Hinzu kommt, dass sich die Transfers an die Länder deutlich stärker entwickeln als die Ertragsanteile. So erhöht sich der Anteil an Gemeinde-Ertragsanteilen, welche im Rahmen der Transfers von den Ländern einbehalten werden, Jahr für Jahr. 2012 etwa lag der Anteil nur bei 50 Prozent.
Damit zeigt sich ein strukturelles Problem für die Gemeindefinanzen, da den Gemeinden Jahr für Jahr weniger Mittel für die kommunale Daseinsvorsorge verbleiben.
Fakt 3: Die Ausgabensteigerungen in den Bereichen von Soziales und Gesundheit werden von Ländern und Gemeinden gemeinsam getragen.
Im Wege der Umlagen tragen Gemeinden wesentlich zur Finanzierung der Bereiche Soziales und Gesundheit bei.
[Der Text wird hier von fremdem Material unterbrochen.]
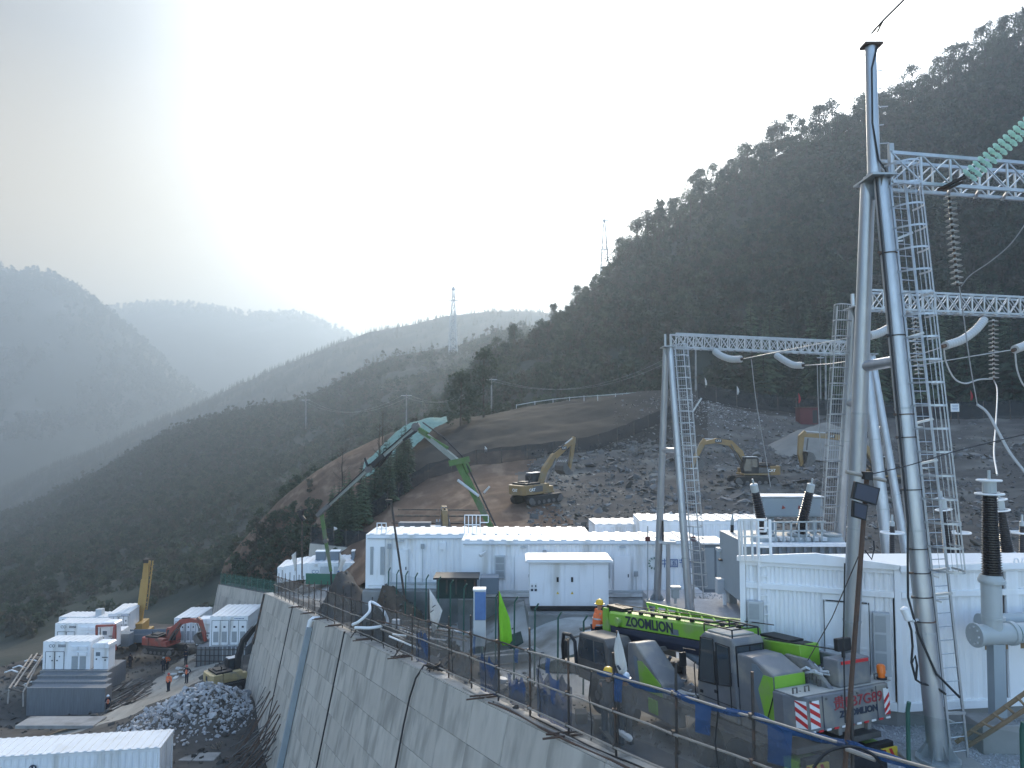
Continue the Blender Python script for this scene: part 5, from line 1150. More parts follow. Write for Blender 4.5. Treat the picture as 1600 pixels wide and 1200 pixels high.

Eine vom WIFO 2020 durchgeführte Studie zum vertikalen Finanzausgleich bestätigt einen „hohen strukturellen Ausgabendruck der österreichischen Länder und Gemeinden.“ So liegt die Ausgabendynamik auf Ebene von Ländern und Gemeinden merklich über jener des Bundes. Wesentliche Treiber der hohen Dynamik auf subnationaler Ebene sind die Bereiche Gesundheit, Soziales, und Bildung.
Die starken Ausgabensteigerungen betreffen daher nicht nur die Gemeinden, sondern auch die Länder. Dies ist regelmäßig auch Thema bei den Finanzausgleichsverhandlungen. Bei den Verhandlungen zum Finanzausgleichsgesetz 2024 werden konsequenterweise sowohl von den Ländern als auch vom Österreichischen Städtebund und dem Gemeindebund mehr Mittel gefordert.